FDI Issues to Track in 2010

FDI promises to grow in importance to both developed and the developing economies in the new year. The world economy as a whole has not fully recovered from the slowdown of the past three years. What recovery has occurred has been selective, leading to stronger economies in some cases and leaving weaker economies in others. The imbalance suggests that opportunities for cross-border investments and M&A activities will abound and that those businesses, funds and individuals that have available capital will likely pursue them.

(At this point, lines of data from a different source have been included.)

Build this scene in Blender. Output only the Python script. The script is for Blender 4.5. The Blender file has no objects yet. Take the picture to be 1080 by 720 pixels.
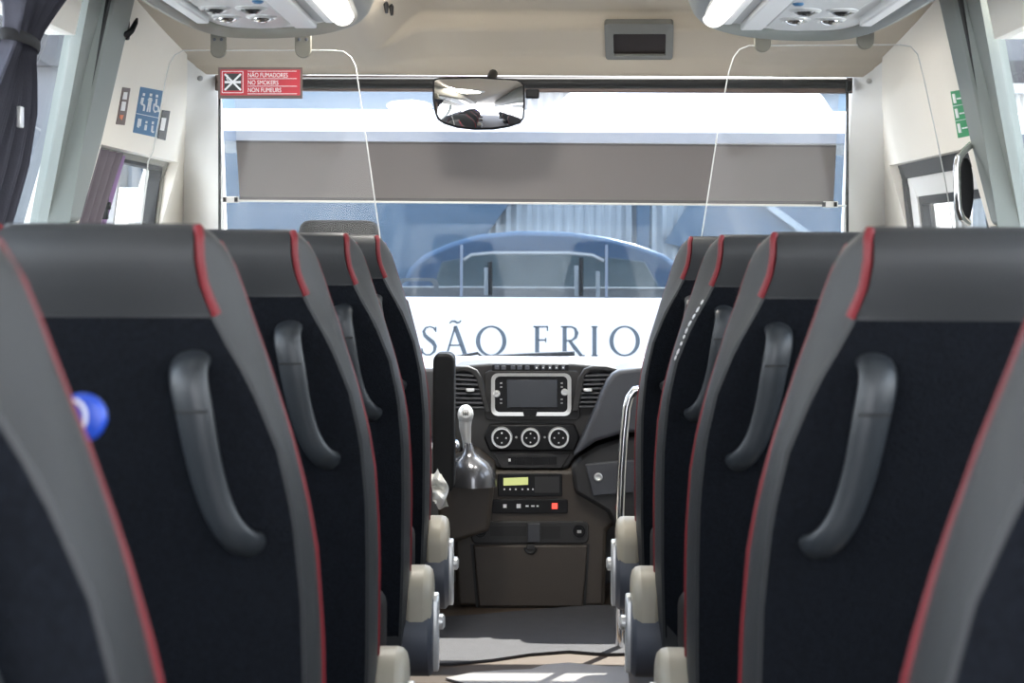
import bpy, bmesh, math, random
from mathutils import Vector, Matrix
random.seed(7)
SC = bpy.context.scene
COL = SC.collection
PI = math.pi
# ------------------------------------------------------------------ camera model
F, VX, VY, CZ = 1800.0, 563.0, 258.0, 1.05
ROLL = math.radians(0.25)

def P(px, py, Y):
    """pixel of the photograph -> the point it shows at distance Y"""
    dx, dy = px - VX, py - VY
    ux = dx * math.cos(ROLL) + dy * math.sin(ROLL)
    uy = -dx * math.sin(ROLL) + dy * math.cos(ROLL)
    return Vector((ux * Y / F, Y, CZ - uy * Y / F))

# ------------------------------------------------------------------ materials
def mat(name, col, rough=0.5, metal=0.0, spec=0.5, noise=0.0, nscale=60.0, bump=0.0, bscale=200.0,
        emit=None, estr=0.0, coat=0.0):
    m = bpy.data.materials.new(name); m.use_nodes = True
    nt = m.node_tree; b = nt.nodes['Principled BSDF']
    b.inputs['Base Color'].default_value = (*col, 1)
    b.inputs['Roughness'].default_value = rough
    b.inputs['Metallic'].default_value = metal
    b.inputs['Specular IOR Level'].default_value = spec
    b.inputs['Coat Weight'].default_value = coat
    tc = None
    if noise or bump:
        tc = nt.nodes.new('ShaderNodeTexCoord')
    if noise:
        n = nt.nodes.new('ShaderNodeTexNoise'); n.inputs['Scale'].default_value = nscale
        n.inputs['Detail'].default_value = 5
        r = nt.nodes.new('ShaderNodeMapRange')
        r.inputs[3].default_value = 1 - noise; r.inputs[4].default_value = 1 + noise
        mx = nt.nodes.new('ShaderNodeVectorMath'); mx.operation = 'SCALE'
        mx.inputs[0].default_value = col
        nt.links.new(tc.outputs['Object'], n.inputs['Vector'])
        nt.links.new(n.outputs['Fac'], r.inputs[0])
        nt.links.new(r.outputs[0], mx.inputs['Scale'])
        nt.links.new(mx.outputs[0], b.inputs['Base Color'])
    if bump:
        n2 = nt.nodes.new('ShaderNodeTexNoise'); n2.inputs['Scale'].default_value = bscale
        n2.inputs['Detail'].default_value = 3
        bp = nt.nodes.new('ShaderNodeBump'); bp.inputs['Strength'].default_value = bump
        bp.inputs['Distance'].default_value = 0.002
        nt.links.new(tc.outputs['Object'], n2.inputs['Vector'])
        nt.links.new(n2.outputs['Fac'], bp.inputs['Height'])
        nt.links.new(bp.outputs[0], b.inputs['Normal'])
    if emit:
        b.inputs['Emission Color'].default_value = (*emit, 1)
        b.inputs['Emission Strength'].default_value = estr
    return m

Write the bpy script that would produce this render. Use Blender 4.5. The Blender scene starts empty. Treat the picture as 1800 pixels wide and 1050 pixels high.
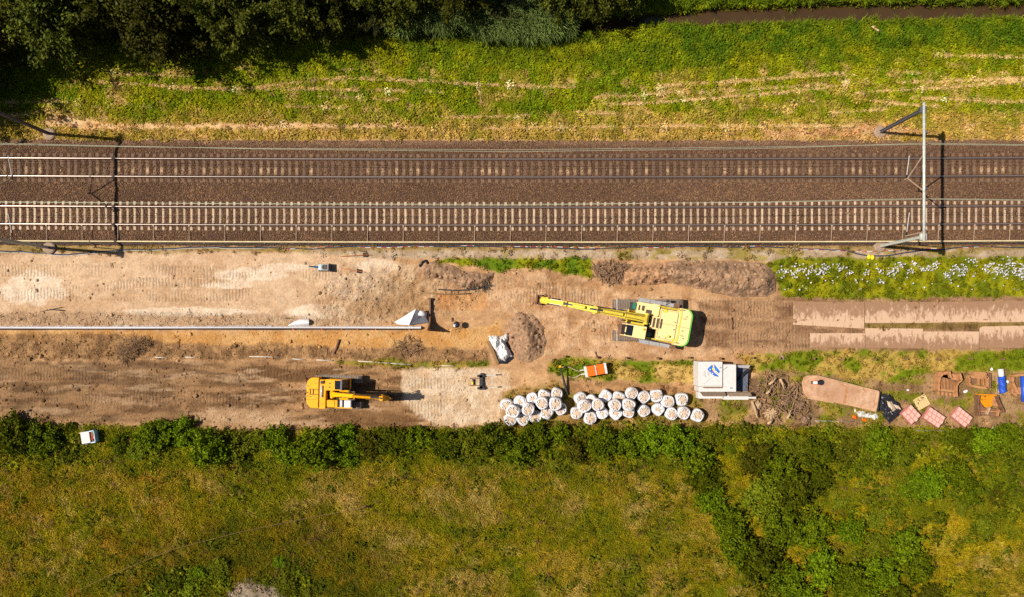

Heightened FDI activity will raise issues in the media, in academia and elsewhere. The issues that will garner the greatest attention are likely to be:

  • Protectionism. If there is a sudden, large upturn in FDI into developed economies, will more inbound transactions be challenged by regulatory authorities? At the end of 2009, the Obama administration prevented the acquisition of FirstGold by a Chinese acquirer on national security grounds. Will this be interpreted as protectionism disguised? CFIUS has rarely outright blocked deals in the past, so a moderate increase in number of challenged deals may well be interpreted as a change in political attitude. Complicating the assessment is that foreign buyers will likely be shopping for natural resources business and high technology firms – both of which may have assets that are inordinately valuable and difficult to find elsewhere. These values may raise the stakes to investee nations when control of these assets is shifted offshore.
  • Credit Squeeze. Buyers and investors with strong credit lines will likely be very attractive to targets who are starved for debt and equity capital. Distressed assets are in strong supply and can often be revitalized with infusions from capital from new owners with adequate capital supplies. Will buyers and investors remain disciplined and limit their capital at risk, or will there be “shopping sprees” as holdout sellers give up, price spreads narrow and well-endowed players run the table?
  • FDI Extends the Service Sector. Economies that have built their capacities and economic fortunes on exports of manufactured goods with price advantages will seek to compete more aggressively by incorporating more of the value chain into their enterprises. They may wish to acquire design capability and marketing interface directly with their ultimate customers. Confronted with the question of “buy or build,” some businesses will look to acquire or invest in businesses that provide those services. This means businesses whose assets go home at night. From an operational perspective, this will raise issues of conflicting corporate cultures. Return on investments into service companies can also be more difficult to measure than investments in hard assets. The range of results on these deals will likely be broader than in other investments.
  • Developed Assets More Desirable. For investors in the U.S. and Europe, assets – both hard and soft – that are developed and therefore require minimal additional expenditure, are likely to be more desirable than those requiring considerable additional investment. Consequently, in both developed and developing economies, greenfield investments may have a difficult time competing for investment capital. For outbound investors in China – where capital appears to be less constrained and risk tolerance may be greater – greenfield investments in the energy and agricultural sectors will remain top priorities. There may be a strong divergence that is building, with those economies and businesses in need of significant capital infusions turning away from investors in the developed nations and looking almost exclusively to investors in emerging economies.
  • What Direction for Global M&A? The year 2009 brought a large number of strategic cross-border mergers and acquisitions, many with high profiles. The trend toward consolidation within industries will accelerate – the Kraft/Cadbury transaction being the poster child for these deals. Absent from the space at this time are the financial players, such as the private equity funds who have relied on leverage to complete their acquisitions and generate their returns. Will private equity and other private investors step back into the ring before credit has become more available, or will financial deals continue to lag strategic deals? The lack of clarity ahead for many businesses also adds uncertainty regarding valuation and pricing. With these factors taken all together, the return of robust cross-border M&A transactions does not seem imminent.

If we gain information on these FDI issues in the next six months, then the last half of 2010 may appear to be more predictable, especially if it is more in line with past trends. Given the change in direction that 2008 and 2009 brought compared to the immediately preceding years, any predictions – at any point – may deny the reality that volatility persists, even in FDI.